In any case... as I said off the bat, I'm not really here because I've got it all figured out (much as I wish that were the case!). Rather, I'm here hoping for exactly what you've provided in your responses - opportunities to find things that I don't know about, so I can go learn them.

debugwritestring? Ouch!

If you really want to attract programmers at some point, you'd better use terser names such as 'log'.
I'm sorry to write on such meaningless detail but it did really hurt my eyes..

Terseness is not a virtue.

Terseness is not a virtue.

I think this needs some qualification.

If the goal is to make code as clear and readable as possible, then striving for economy of keystrokes will often not get you there. For example, saying #define HPD 24 instead of #define HOURS_PER_DAY 24 will hinder readability. HPD could mean a lot of things, and a Google search doesn't even list "hours per day" on the first page.

However, the complaint was (emphasis added):

    but it did really hurt my eyes..

Here, debugwritestring is not only uglier than log, but also makes the routine appear more specific than it (probably) really is. The "debug" part would discourage me from using it, as filling my code with "debug" statements makes it look like I can't trust my program. writestring? What else are you going to write? int? format? Does Epoch lack adequate support for parametric polymorphism to be able to use "log" for all things? Or is it just an identifier that could use some shortening?

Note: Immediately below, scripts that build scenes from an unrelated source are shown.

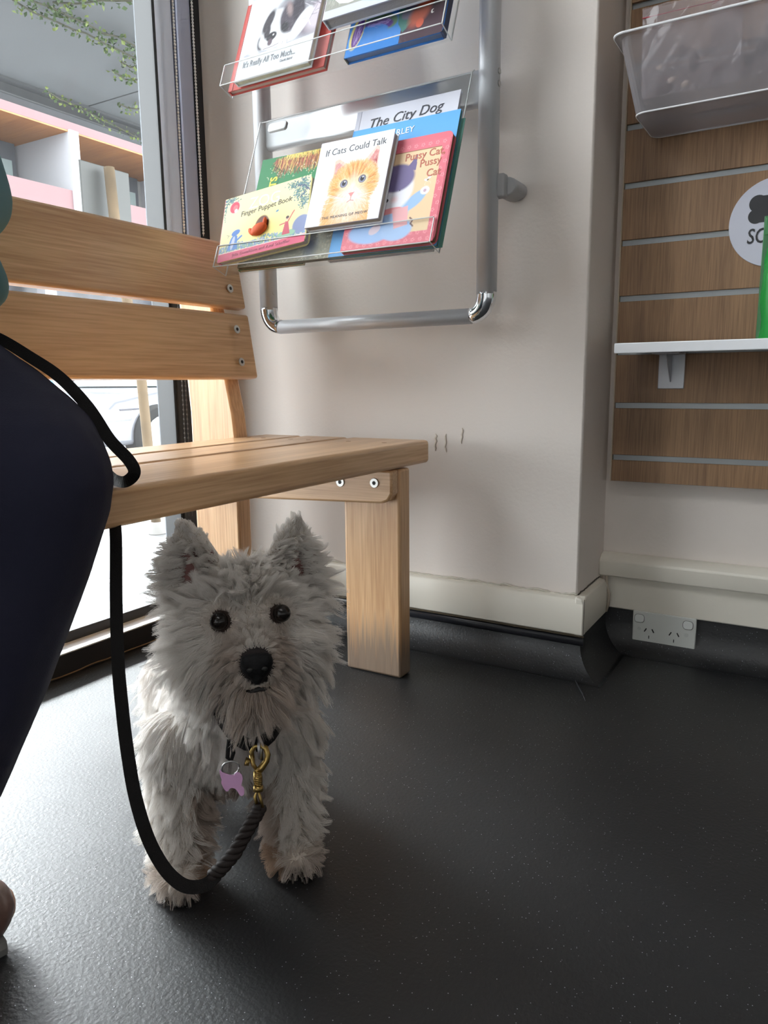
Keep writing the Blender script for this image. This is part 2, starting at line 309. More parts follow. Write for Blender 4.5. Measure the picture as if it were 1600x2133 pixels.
# vines under the canopy
leafm = [mat('vine leaf', (.035, .065, .014), .6), mat('young vine leaf', (.12, .16, .03), .6)]; stemm = mat('vine stem', (.05, .05, .03), .8)
def vine(label, px, z=2.37, n=40, size=.024, young=.3):
    P = [at(u, v, z=z) for u, v in px]; P = [p+np.array([0, 0, -.01*(i % 2)]) for i, p in enumerate(P)]
    t = thing('climbing_vine', label, 'vine', tuple(P[0]), 'trailing vines under the canopy')
    q = MB(); q.tube(P, .005, 5); q.build('stem', stemm, t)
    q = MB(); cum = np.array(P)
    for k in range(n):
        s = random.random()*(len(P)-1); i = int(s); c = cum[i]+(cum[i+1]-cum[i])*(s-i)+rng.normal(0, .014, 3)+[0, 0, -.008]
        a = rng.normal(0, 1, 3); a /= np.linalg.norm(a); b_ = np.cross(a, rng.normal(0, 1, 3)); b_ /= np.linalg.norm(b_); nn = np.cross(a, b_); L_ = size*random.uniform(.7, 1.25)
        q.add([c, c+a*L_*.5+b_*L_*.4+nn*.003, c+a*L_, c+a*L_*.5-b_*L_*.4+nn*.003], [(0, 1, 2), (0, 2, 3)], 1 if random.random() < young else 0)
    q.build('leaves', leafm, t)['kind'] = 'stuff'
vine('long leafy vine crossing the canopy underside, lower of the two running side by side', [(27, 0), (69, 21), (115, 44), (154, 58), (179, 69), (220, 88), (247, 104), (283, 118), (300, 124)], n=120)
vine('long leafy vine crossing the canopy underside, upper of the two running side by side', [(40, -14), (74, 0), (110, 16), (143, 30), (179, 48), (214, 65), (247, 77), (283, 93), (300, 100)], n=190, young=.15)
vine('thin vine sprig along the very top of the window view', [(110, 5), (160, 3), (210, 1), (275, -3)], n=60)
vine('short vine sprig hanging halfway down beside the pier', [(234, 146), (261, 162), (292, 166)], n=36, young=.4)
vine('small bright sprig beside the pier just under the long vines', [(254, 130), (270, 136), (295, 138)], n=24, young=.6)
vine('vine creeping along the dark gutter edge of the canopy', [(99, 190), (124, 203), (165, 222), (200, 240), (240, 262), (300, 290)], z=2.33, n=120, young=.45)
vine('yellow green sprig on the far canopy panel beside the pier', [(247, 216), (268, 222), (290, 227)], n=30, young=.7)
# timber post with the back of a sign
ps = thing('sign_post', 'weathered timber post on the pavement carrying a grey sign panel seen from behind', 'sign post', (-2.55, 2.27, -.1))
MB().tube([(-2.55, 2.275, -.10), (-2.555, 2.262, .2), (-2.56, 2.25, .6), (-2.58, 2.19, 1.1), (-2.6, 2.19, 1.43)], .022, 10).build('post', mat('weathered timber', (.13, .09, .05), .8, var=.3, vscale=9), ps, smooth=True)
MB().box((-2.655, 2.085, 1.0), (-2.645, 2.33, 1.445)).build('sign_panel', mat('sign back grey', (.05, .052, .05), .5), ps, .003)
MB().tube([(-2.55, 2.275, -.1), (-2.55, 2.275, -.045)], .04, 12).build('base_cap', mat('post base', (.3, .29, .28), .8), ps, .004)
# parked car
def car():
    t = thing('car', 'silver car parked at the kerb across the pavement', 'car', (-6.4, 6.4, -.25))
    body = mat('silver car paint', (.26, .27, .30), .25, .3, coat=1); gl = mat('car glass', (.35, .48, .5), .08, 0, coat=1); tyre = mat('tyre', (.02, .02, .02), .8)
    prof = [(4.45, .0), (4.40, .12), (4.42, .30), (4.55, .42), (5.0, .50), (5.35, .54), (8.3, .56), (8.5, .45), (8.52, .1), (8.4, 0)]
    q = MB(); q.prism(prof, -7.15, -5.55, lambda y, z, x: np.array((x, y, z))); q.build('body', body, t, .05, 4)
    q = MB(); v = []
    for x0, x1, (ya, yb, z) in ((-7.1, -5.6, (5.25, 8.2, .54)), (-6.9, -5.8, (6.15, 7.6, 1.02))): v += [(x0, ya, z), (x1, ya, z), (x1, yb, z), (x0, yb, z)]
    q.add(v, [(0, 1, 5, 4), (1, 2, 6, 5), (2, 3, 7, 6), (3, 0, 4, 7), (4, 5, 6, 7)]); q.build('windows', gl, t, .02, 3)
    q = MB(); q.box((-6.88, 6.2, 1.015), (-5.82, 7.55, 1.045)); q.build('roof', body, t, .01)
    for s in (-5.6, -7.1):
        q = MB(); q.tube([(s, 5.27, .545), (s*.0+(-5.8 if s > -6 else -6.9), 6.16, 1.03)], .03, 8); q.build('pillar', body, t, smooth=True)
    for y in (5.05, 7.8):
        for x in (-5.6, -7.1):
            q = MB(); q.tube([(x-.1, y, .06), (x+.1, y, .06)], .31, 28); q.build('wheel', tyre, t, .03)
            if x == -5.6: MB().tube([(x+.10, y, .06), (x+.115, y, .06)], .2, 20).build('hubcap', alu, bpy.data.objects[t.children[-1].name] if False else t, .01)
    q = MB(); q.box((-5.7, 4.42, .22), (-5.54, 4.75, .34)); q.build('headlight', mat('headlight', (.5, .52, .55), .1, 0, coat=1), t, .03)
    q = MB(); q.tube([(-5.545, 4.6, .33), (-5.545, 8.4, .40)], .008, 6); q.build('side_crease', mat('crease shadow gap', (.1, .1, .12), .5), t)
car()
# building across the street
bd = thing('building', 'building across the street with pink bands, white fins and orange timber soffits', 'building', (-10, 7, -.25))
pink = mat('pink render', (.15, .085, .09), .8, var=.04, vscale=1); whi = mat('white panel', (.30, .30, .32), .7); org = wood('orange timber', (.24, .085, .022), (.36, .15, .045), 'x', .25, .6, 0)
wdk = mat('dark window frame', (.05, .055, .065), .5); pane = mat('pale window pane', (.20, .25, .25), .3, 0, coat=.2)
def bb(n, lo, hi, m, par=None, bev=0): return box(n, lo, hi, m, par or bd, bev)
bb('upper_band', (-10.3, 5, 4.26), (-10, 20, 4.62), pink)
bb('upper_wall', (-12, 5, 4.62), (-10.05, 20, 4.8), whi)
bb('soffit', (-11.4, 5, 4.24), (-10.0, 20, 4.262), org)
bb('balcony_floor', (-11.4, 5, 2.9), (-10, 20, 3.0), whi)
bb('back_wall', (-11.6, 5, -.3), (-11.3, 20, 4.3), mat('bay wall', (.2, .2, .2), .8))
bb('parapet', (-10.12, 5, 2.75), (-10, 20, 3.42), pink)
bb('lower_soffit', (-11.3, 5, 2.6), (-9.6, 20, 2.75), mat('lower soffit', (.45, .42, .4), .8))
for y in (5.2, 7.72, 10.2, 12.7, 15.2):
    bb('fin', (-11.3, y, 2.75), (-9.97, y+.16, 4.27), whi)
for y in (5.45, 8.35, 10.75, 13.2):
    f_ = bb('window_frame', (-11.32, y, 3.0), (-11.2, y+2.2 if y < 8 else y+1.7, 4.24), wdk, bev=0)
    for k in range(2):
        w = (2.2 if y < 8 else 1.7)/2; MB().box((-11.22, y+w*k+.12, 3.1), (-11.18, y+w*(k+1)-.08, 3.98)).build('pane', pane, f_)
# ground floor shop fronts
bb('shop_glass', (-11.0, 5, .1), (-10.9, 20, 2.6), mat('dark shop glass', (.06, .065, .08), .3, 0, var=.5, vscale=2))
cols = [(220, 90, 100), (90, 140, 200), (235, 200, 150), (230, 230, 235), (120, 70, 110), (200, 120, 60), (60, 90, 110), (240, 170, 180)]
for k in range(46):
    y = 5.2+k*.17+random.random()*.12; z = random.choice((.15, .35, .8, 1.1)); c = random.choice(cols); h = random.uniform(.15, .45)
    q = MB(); q.ell((-10.5+random.random()*.3, y, z+h/2-.1), (.08, random.uniform(.08, .16), h/2), 8, 6); q.build('display_good', mat('display %d%d%d' % c, rgb(c), .7), bd)
for y in (5.1, 7.4, 10.2, 13): bb('shop_column', (-10.6, y, -.25), (-10.4, y+.2, 2.6), whi)
bb('far_footpath', (-11, -8, -.3), (-9.2, 20, -.12), mat('kerb stone', (.5, .5, .5), .8))
# ------------------------------------------------------------------ bench
bench = thing('bench', 'light oak bench with slatted seat and two wide back boards by the window', 'bench', (-.87, .4, 0))
oa, ob = rgb((186, 142, 100)), rgb((222, 182, 138))
oy = wood('oak along bench', oa, ob, 'y'); oz = wood('oak upright', oa, ob, 'z', worn=True); oxx = wood('oak across bench', oa, ob, 'x')
Y0, Y1 = -.95, 1.283
for (x0, x1) in ((-.842, -.664), (-.961, -.852), (-1.072, -.971)):
    MB().box((x0, Y0, .406), (x1, Y1, .45)).build('seat_board', oy, bench, .007, 3)
def leg(y, nm='front_leg'): return MB().box((-.79, y, 0), (-.666, y+.04, .404)).build('leg', oz, bench, .005, 2)
def rleg(y):
    poly = [(-1.184, 0), (-1.06, 0), (-1.058, .45), (-1.063, .50), (-1.125, .80), (-1.205, .80), (-1.184, .50)]
    q = MB(); q.prism(poly, y, y+.04, lambda x, z, yy: np.array((x, yy, z))); return q.build('rear_leg', oz, bench, .005, 2)
for y in (1.168, -.87):
    leg(y); rleg(y)
    rail = [(-1.14, .404), (-.668, .404), (-.668, .362), (-.676, .349), (-.69, .343), (-1.14, .325)]
    q = MB(); q.prism(rail, y-.026, y-.001, lambda x, z, yy: np.array((x, yy, z))); q.build('side_rail', oxx, bench, .004, 2)
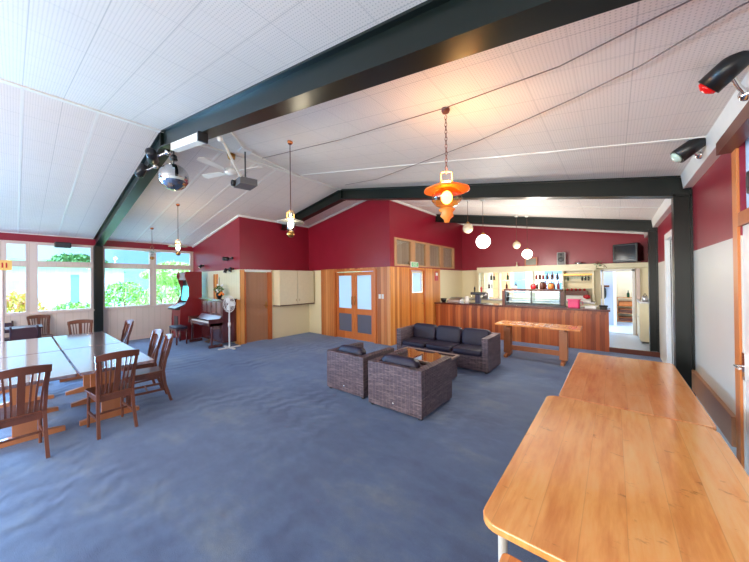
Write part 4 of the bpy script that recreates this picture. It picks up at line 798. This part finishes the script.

The advantage of terseness is that it's less to wade through. As long as the short name isn't cryptic, and especially if the short name more fully describes the function's purpose, the short name is often less painful to look at.

:-)

Yeah, there's some bootstrapping cruft littered across the language and the intrinsic functions/standard library/prelude/whatever you want to call it.

Release 12 should include namespace support at which point debugwritestring will become debug::log which can be imported into the global namespace to just log.